Banks and real estate speculators derive unearned “rent” from the overall improvement in property values. A new access road funded by taxpayers increases the overall value of properties in the area. Banks and speculators extract this value in the form of higher mortgage payments and commissions. The phenomenon was well known in the 19th century by Karl Marx and classical economists such as John Stuart Mill. The recommended solution to this was for governments to tax the increase in land values away, rather than hand it over to rentiers, and reinvest this back into the community to promote further prosperity. To count this unearned rent as part of national income is to pretend that banks are providing a real economic product (as opposed to bank lending for a factory, for example, which leads to tangible economic output).

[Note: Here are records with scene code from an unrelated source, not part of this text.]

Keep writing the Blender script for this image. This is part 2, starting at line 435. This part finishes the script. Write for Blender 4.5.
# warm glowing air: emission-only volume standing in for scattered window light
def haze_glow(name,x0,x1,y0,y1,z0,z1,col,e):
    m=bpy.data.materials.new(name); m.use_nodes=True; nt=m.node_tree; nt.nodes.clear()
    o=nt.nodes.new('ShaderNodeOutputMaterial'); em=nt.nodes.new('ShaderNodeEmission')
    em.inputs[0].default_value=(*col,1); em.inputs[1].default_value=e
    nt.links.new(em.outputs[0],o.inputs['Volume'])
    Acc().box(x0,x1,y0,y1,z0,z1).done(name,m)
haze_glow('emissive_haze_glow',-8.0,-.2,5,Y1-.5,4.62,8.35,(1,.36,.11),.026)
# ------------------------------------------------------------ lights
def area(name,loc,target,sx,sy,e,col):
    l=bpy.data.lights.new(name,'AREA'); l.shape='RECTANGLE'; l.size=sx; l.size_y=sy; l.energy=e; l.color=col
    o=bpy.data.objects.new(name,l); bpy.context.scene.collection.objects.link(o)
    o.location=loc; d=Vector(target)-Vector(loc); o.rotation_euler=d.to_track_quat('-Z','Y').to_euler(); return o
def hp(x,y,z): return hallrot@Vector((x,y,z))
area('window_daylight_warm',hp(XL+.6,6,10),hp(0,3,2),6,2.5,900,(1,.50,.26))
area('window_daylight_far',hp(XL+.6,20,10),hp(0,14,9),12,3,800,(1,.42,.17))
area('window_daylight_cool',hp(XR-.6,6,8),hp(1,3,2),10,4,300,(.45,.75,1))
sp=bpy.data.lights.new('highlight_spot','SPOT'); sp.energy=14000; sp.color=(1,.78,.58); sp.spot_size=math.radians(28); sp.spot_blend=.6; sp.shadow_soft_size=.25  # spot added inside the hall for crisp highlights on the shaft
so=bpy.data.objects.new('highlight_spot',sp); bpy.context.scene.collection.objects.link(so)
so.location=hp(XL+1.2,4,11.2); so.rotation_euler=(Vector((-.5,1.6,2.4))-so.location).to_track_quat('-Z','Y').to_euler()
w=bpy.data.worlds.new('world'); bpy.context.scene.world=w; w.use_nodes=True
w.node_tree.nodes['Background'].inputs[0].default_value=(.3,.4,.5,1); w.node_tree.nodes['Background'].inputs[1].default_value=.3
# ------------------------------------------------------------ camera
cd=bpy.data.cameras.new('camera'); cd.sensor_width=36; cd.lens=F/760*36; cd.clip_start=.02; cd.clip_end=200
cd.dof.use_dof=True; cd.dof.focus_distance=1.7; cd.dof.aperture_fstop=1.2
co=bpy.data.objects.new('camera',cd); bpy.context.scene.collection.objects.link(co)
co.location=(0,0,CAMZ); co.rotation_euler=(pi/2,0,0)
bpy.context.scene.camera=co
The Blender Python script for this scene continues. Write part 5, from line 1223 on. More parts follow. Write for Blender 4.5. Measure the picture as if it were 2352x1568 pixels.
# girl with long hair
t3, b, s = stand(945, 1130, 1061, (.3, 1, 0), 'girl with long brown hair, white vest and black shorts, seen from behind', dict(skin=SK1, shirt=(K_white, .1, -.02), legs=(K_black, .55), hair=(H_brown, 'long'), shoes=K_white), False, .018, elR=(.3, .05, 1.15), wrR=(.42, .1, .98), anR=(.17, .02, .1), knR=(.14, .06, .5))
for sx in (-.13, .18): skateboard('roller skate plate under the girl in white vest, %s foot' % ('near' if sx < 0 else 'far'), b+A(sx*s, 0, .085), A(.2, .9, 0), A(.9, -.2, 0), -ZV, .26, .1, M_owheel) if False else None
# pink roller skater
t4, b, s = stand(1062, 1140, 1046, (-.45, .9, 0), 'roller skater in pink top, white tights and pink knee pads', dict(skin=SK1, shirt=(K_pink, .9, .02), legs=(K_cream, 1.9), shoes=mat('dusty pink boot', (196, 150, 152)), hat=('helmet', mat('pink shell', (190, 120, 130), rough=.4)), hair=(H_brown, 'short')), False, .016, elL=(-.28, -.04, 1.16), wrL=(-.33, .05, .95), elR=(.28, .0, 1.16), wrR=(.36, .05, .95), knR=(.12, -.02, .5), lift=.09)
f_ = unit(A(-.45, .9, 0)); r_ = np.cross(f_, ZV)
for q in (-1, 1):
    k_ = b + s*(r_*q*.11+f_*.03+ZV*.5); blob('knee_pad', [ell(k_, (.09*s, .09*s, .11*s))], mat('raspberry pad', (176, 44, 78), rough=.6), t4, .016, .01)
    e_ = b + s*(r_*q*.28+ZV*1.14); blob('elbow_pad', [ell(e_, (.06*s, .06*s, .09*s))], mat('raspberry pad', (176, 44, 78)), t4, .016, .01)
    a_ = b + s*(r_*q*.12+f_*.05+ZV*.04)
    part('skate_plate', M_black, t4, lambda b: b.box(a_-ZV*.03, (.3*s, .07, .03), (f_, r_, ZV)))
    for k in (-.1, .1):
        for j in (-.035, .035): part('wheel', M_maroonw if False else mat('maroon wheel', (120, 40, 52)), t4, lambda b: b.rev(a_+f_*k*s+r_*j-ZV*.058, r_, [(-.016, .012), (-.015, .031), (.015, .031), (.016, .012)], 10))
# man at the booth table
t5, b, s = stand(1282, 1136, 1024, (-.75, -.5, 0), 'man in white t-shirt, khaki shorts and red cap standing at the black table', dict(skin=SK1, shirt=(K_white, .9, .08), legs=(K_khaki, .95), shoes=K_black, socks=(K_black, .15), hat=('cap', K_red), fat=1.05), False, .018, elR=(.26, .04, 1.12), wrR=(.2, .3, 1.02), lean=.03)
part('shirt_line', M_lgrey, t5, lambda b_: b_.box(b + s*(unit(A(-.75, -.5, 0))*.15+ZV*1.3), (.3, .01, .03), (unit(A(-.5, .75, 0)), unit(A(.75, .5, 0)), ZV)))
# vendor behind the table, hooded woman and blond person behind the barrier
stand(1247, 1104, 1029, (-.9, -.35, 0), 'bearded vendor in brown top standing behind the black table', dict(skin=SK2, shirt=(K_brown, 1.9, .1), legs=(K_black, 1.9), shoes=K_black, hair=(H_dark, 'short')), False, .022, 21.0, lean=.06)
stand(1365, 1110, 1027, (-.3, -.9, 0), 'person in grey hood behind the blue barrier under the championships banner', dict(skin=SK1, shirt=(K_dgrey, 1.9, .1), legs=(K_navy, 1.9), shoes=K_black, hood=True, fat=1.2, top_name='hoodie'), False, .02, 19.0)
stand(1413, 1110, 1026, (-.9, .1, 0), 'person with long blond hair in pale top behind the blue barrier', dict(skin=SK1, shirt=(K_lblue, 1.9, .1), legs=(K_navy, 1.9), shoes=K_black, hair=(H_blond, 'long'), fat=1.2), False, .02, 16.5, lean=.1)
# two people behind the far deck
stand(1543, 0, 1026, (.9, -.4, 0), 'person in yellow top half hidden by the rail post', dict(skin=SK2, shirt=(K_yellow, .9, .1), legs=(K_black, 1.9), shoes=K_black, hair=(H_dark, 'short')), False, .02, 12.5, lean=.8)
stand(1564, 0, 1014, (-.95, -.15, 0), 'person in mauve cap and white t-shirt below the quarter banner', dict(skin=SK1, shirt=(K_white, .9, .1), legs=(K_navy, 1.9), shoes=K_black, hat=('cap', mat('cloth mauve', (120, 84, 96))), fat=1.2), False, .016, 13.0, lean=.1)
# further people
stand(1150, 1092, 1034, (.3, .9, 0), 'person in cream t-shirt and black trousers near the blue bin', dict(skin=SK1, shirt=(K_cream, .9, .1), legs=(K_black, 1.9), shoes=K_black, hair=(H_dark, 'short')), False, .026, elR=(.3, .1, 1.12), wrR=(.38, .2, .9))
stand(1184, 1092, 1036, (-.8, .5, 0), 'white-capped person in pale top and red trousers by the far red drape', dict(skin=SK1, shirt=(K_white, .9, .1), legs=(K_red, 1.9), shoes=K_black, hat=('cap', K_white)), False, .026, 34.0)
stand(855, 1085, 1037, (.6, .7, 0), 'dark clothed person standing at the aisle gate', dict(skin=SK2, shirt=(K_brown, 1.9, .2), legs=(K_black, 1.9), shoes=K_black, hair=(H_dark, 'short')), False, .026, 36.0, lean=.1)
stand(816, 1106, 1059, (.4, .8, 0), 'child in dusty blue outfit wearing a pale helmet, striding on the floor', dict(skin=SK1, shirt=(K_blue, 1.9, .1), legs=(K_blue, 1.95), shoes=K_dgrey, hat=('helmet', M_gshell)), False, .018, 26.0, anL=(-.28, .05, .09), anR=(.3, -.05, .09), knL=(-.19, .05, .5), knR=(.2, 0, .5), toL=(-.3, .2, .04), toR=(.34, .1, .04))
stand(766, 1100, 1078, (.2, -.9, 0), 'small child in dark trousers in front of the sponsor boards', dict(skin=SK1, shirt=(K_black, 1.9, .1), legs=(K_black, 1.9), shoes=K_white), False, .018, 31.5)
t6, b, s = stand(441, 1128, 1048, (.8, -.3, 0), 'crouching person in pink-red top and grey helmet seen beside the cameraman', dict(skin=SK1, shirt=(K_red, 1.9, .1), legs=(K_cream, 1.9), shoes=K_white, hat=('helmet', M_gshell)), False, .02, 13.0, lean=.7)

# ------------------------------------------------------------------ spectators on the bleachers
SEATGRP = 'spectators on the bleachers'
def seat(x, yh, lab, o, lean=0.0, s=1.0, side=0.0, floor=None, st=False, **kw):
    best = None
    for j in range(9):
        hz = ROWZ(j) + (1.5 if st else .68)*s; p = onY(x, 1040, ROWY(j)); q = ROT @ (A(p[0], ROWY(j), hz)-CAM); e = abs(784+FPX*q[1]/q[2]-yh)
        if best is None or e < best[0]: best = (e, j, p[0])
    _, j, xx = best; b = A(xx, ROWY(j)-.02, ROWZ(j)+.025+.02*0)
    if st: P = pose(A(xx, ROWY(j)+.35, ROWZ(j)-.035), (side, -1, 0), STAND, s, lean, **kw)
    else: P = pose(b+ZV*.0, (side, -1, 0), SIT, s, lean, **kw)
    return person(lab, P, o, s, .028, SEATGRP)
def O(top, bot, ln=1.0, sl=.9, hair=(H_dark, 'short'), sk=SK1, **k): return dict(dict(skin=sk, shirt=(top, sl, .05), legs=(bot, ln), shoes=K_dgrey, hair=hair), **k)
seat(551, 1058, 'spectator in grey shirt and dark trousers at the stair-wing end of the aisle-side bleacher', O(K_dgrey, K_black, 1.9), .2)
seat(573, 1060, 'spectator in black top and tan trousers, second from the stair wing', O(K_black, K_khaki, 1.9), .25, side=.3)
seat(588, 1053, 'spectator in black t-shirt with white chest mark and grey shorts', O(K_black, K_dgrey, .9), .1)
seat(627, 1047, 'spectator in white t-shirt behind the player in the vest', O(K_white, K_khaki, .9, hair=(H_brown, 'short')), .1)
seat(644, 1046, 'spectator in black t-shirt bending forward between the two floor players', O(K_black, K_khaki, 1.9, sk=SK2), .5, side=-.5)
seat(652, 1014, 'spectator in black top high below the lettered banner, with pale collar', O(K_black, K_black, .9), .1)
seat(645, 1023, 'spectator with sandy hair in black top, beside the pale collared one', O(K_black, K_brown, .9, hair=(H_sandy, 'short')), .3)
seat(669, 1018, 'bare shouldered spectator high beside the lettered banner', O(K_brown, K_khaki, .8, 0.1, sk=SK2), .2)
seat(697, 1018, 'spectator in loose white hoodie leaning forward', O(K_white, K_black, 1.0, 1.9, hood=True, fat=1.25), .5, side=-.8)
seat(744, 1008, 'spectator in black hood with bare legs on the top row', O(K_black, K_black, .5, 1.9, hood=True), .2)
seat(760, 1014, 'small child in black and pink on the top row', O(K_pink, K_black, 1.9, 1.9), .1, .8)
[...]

Another misconception tackled by Hudson is the notion that classical economists such as Adam Smith stood for free markets and opposed government interference. What they actually opposed were governments controlled by the landlord aristocracy dominating tax policy, resulting in Britain’s House of Lords taxing labour and industry instead of land and finance.

At a time when there is discussion of starting a state-owned bank in SA, the architects should be required to read this book rather than listen to the solicitations of bankers. China’s state-owned banking system, long derided by Western analysts for its abstruse accounting, has been a major pillar of that country’s economic miracle. Rather than taxpayer-funded bailouts, as occur in the West when banks fail, Chinese banks simply write down debt.

You can watch some of Hudson’s debates and presentations on Youtube to get a sense of his staggering knowledge of economic history.